What's the difference between using
scipy.sparse.linalg.factorized(A)
and
scipy.sparse.linalg.splu(A)
Both of them return objects with .solve(rhs) method and for both it's said in the documentation that they use LU decomposition. I'd like to know the difference in performance for both of them.
More specificly, I'm writing a python/numpy/scipy app that implements dynamic FEM model. I need to solve an equation Au = f on each timestep. A is sparse and rather large, but doesn't depend on timestep, so I'd like to invest some time beforehand to make iterations faster (there may be thousands of them). I tried using scipy.sparse.linalg.inv(A), but it threw memory exceptions when the size of matrix was large. I used scipy.linalg.spsolve on each step until recently, and now am thinking on using some sort of decomposition for better performance. So if you have other suggestions aside from LU, feel free to propose!

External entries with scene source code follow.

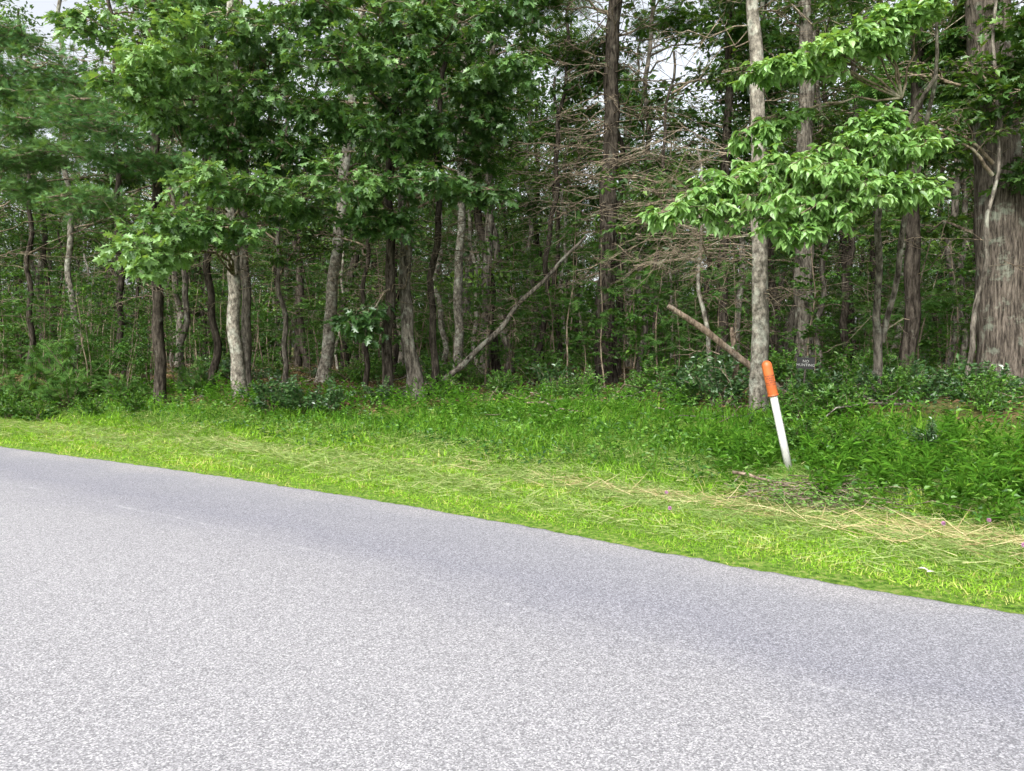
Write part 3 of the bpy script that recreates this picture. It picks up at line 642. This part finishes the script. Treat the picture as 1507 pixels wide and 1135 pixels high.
# ------------------------------------------------------------------ marker post
def lathe(name,prof,mat,seg=28):
    mb=MB();P=np.array([[0,0,z] for r,z in prof],float);R=np.array([r for r,z in prof],float)
    an=np.linspace(0,2*np.pi,seg,endpoint=False);k=len(prof)
    V=np.stack([R[:,None]*np.cos(an),R[:,None]*np.sin(an),P[:,2][:,None].repeat(seg,1)],-1)
    i=np.arange(k-1)[:,None]*seg;j=np.arange(seg);j2=(j+1)%seg
    a=(i+j).ravel();b=(i+j2).ravel();c=(i+seg+j2).ravel();d=(i+seg+j).ravel()
    mb.add(V,np.stack([np.stack([a,b,c],1),np.stack([a,c,d],1)],1).reshape(-1,3),0,.5,True)
    return mb.obj(name,[mat])
px_,py_=3.46,9.5
E=empty('utility_marker_post');E.location=(px_,py_,gz(px_,py_)-.05)
sh=lathe('post_shaft',[(.0,0),(.047,0),(.047,.5),(.047,1.0),(.047,1.03),(0,1.03)],plain('white_plastic',(.6,.6,.58),.45,.15,9))
tp=[(.0,1.0),(.060,1.0),(.062,1.01),(.062,1.20),(.062,1.38)]+[(.062*math.cos(t),1.38+.07*math.sin(t)) for t in np.linspace(.1,1.5707,8)]
ca=lathe('orange_dome_cap',tp,plain('orange_plastic',(.5,.12,.03),.45,.2,12))
rg_=lathe('cap_rim',[(.0625,1.0),(.067,1.003),(.067,1.018),(.0625,1.021)],plain('orange_rim',(.42,.1,.03),.5))
def text(body,size,mat,name,loc,rot,bend=None):
    cu=bpy.data.curves.new(name,'FONT');cu.body=body;cu.size=size;cu.align_x='CENTER';cu.align_y='CENTER';cu.extrude=.0005;cu.resolution_u=2
    o=bpy.data.objects.new(name,cu);S.collection.objects.link(o)
    bpy.context.view_layer.update();dg=bpy.context.evaluated_depsgraph_get();me=bpy.data.meshes.new_from_object(o.evaluated_get(dg))
    bpy.data.objects.remove(o);o=bpy.data.objects.new(name,me);S.collection.objects.link(o);me.materials.clear();me.materials.append(mat)
    if bend:
        for v in me.vertices:
            t=v.co.x/bend;zz=v.co.z;v.co.x=math.sin(t)*(bend+zz);v.co.z=math.cos(t)*(bend+zz)
    o.location=loc;o.rotation_euler=rot;return o
ink=plain('dark_ink',(.06,.03,.03))
t1=text('WARNING\nBURIED\nCABLE\nCALL BEFORE\nYOU DIG',.028,ink,'warning_label',(0,0,1.2),(math.radians(90),0,0),.0635)
for q in (sh,ca,rg_,t1): q.parent=E
E.rotation_euler=(math.radians(2),math.radians(-12.5),math.radians(-12))

# ------------------------------------------------------------------ posted sign
E=empty('no_hunting_sign');E.location=(4.62,12.2,gz(4.62,12.2))
me=bpy.data.meshes.new('plate');import bmesh
bm=bmesh.new();bmesh.ops.create_cube(bm,size=1);bmesh.ops.scale(bm,vec=(.27,.006,.18),verts=bm.verts);bmesh.ops.bevel(bm,geom=bm.edges[:],offset=.002,segments=2);bm.to_mesh(me);bm.free()
pl=bpy.data.objects.new('plate',me);S.collection.objects.link(pl);me.materials.append(plain('sign_black',(.012,.012,.013),.4));pl.location=(0,0,.78)
mb=MB();tubes(mb,np.array([[0,.02,-.1],[0,.02,.4],[0,.02,.89]]),np.array([.014,.014,.014]),8,0,cap=True);st=mb.obj('stake',[B_mid])
t2=text('NO\nHUNTING',.06,plain('sign_white',(.5,.5,.48)),'lettering',(0,-.0045,.78),(math.radians(90),0,0))
for q in (pl,st,t2): q.parent=E
E.rotation_euler=(0,math.radians(3),math.radians(-15))

# ------------------------------------------------------------------ light
w=bpy.data.worlds.new('World');S.world=w;w.use_nodes=True;nt=w.node_tree;N=nt.nodes;L=nt.links
bg=N['Background'];sk=N.new('ShaderNodeTexSky');sk.sky_type='NISHITA';sk.sun_disc=False
sk.sun_elevation=math.radians(42);sk.sun_rotation=math.radians(205);sk.air_density=1.;sk.dust_density=5.;sk.ozone_density=1.
hs=N.new('ShaderNodeHueSaturation');hs.inputs['Saturation'].default_value=.25;hs.inputs['Value'].default_value=2.25
L.new(sk.outputs[0],hs.inputs['Color']);L.new(hs.outputs[0],bg.inputs[0]);bg.inputs[1].default_value=.15
l=bpy.data.lights.new('sun','SUN');l.energy=2.7;l.angle=math.radians(28);l.color=(1,.965,.90)
lo=bpy.data.objects.new('sun',l);S.collection.objects.link(lo);lo.rotation_euler=(math.radians(48),0,math.radians(-25))
c=bpy.data.cameras.new('camera');co=bpy.data.objects.new('camera',c);S.collection.objects.link(co);S.camera=co
c.sensor_width=36;c.lens=27;c.clip_end=1500;c.clip_start=.05
co.location=(0,0,1.6);co.rotation_euler=(math.radians(90-2.41),0,0)
S.view_settings.view_transform='Standard';S.view_settings.look='None';S.view_settings.exposure=0
print('verts',sum(len(m.vertices) for m in bpy.data.meshes),'objs',len(bpy.data.objects))
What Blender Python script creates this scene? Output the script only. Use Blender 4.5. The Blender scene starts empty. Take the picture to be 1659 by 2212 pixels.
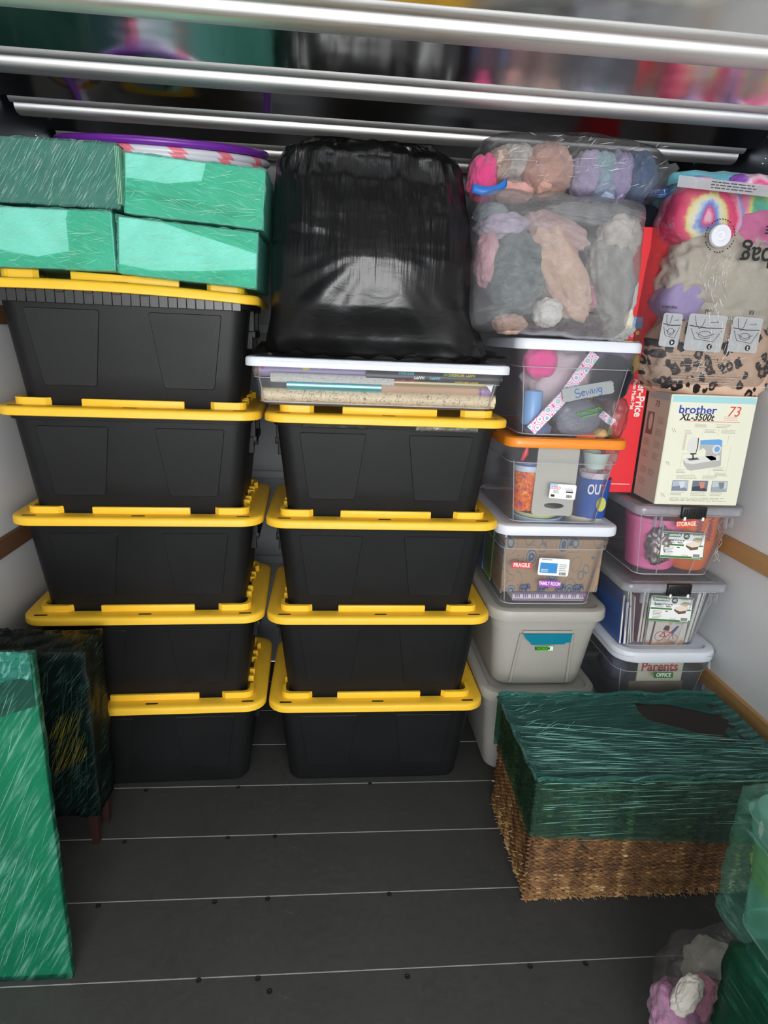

They should both work well for your problem, assuming that A does not change with each time step.
scipy.sparse.linalg.inv(A) will return a dense matrix that is the same size as A, so it's no wonder it's throwing memory exceptions.
scipy.linalg.solve is also a dense linear solver, which isn't what you want.
Assuming A is sparse, to solve Au=f and you only want to solve Au=f once, you could use scipy.sparse.linalg.spsolve. For example
u = spsolve(A, f)
If you want to speed things up dramatically for subsequent solves, you would instead use scipy.sparse.linalg.factorized or scipy.sparse.linalg.splu. For example
A_inv = splu(A)
for t in range(iterations):
u_t = A_inv.solve(f_t)
or
A_solve = factorized(A)
for t in range(iterations):
u_t = A_solve(f_t)
They should both be comparable in speed, and much faster than the previous options.
As @sascha said, you will need to dig into the documentation to see the differences between splu and factorize. But, you can use 'umfpack' instead of the default 'superLU' if you have it installed and set up correctly. I think umfpack will be faster in most cases. Keep in mind that if your matrix A is too large or has too many non-zeros, an LU decomposition / direct solver may take too much memory on your system. In this case, you might be stuck with using an iterative solver such as this. Unfortunately, you wont be able to reuse the solve of A at each time step, but you might be able to find a good preconditioner for A (approximation to inv(A)) to feed the solver to speed it up.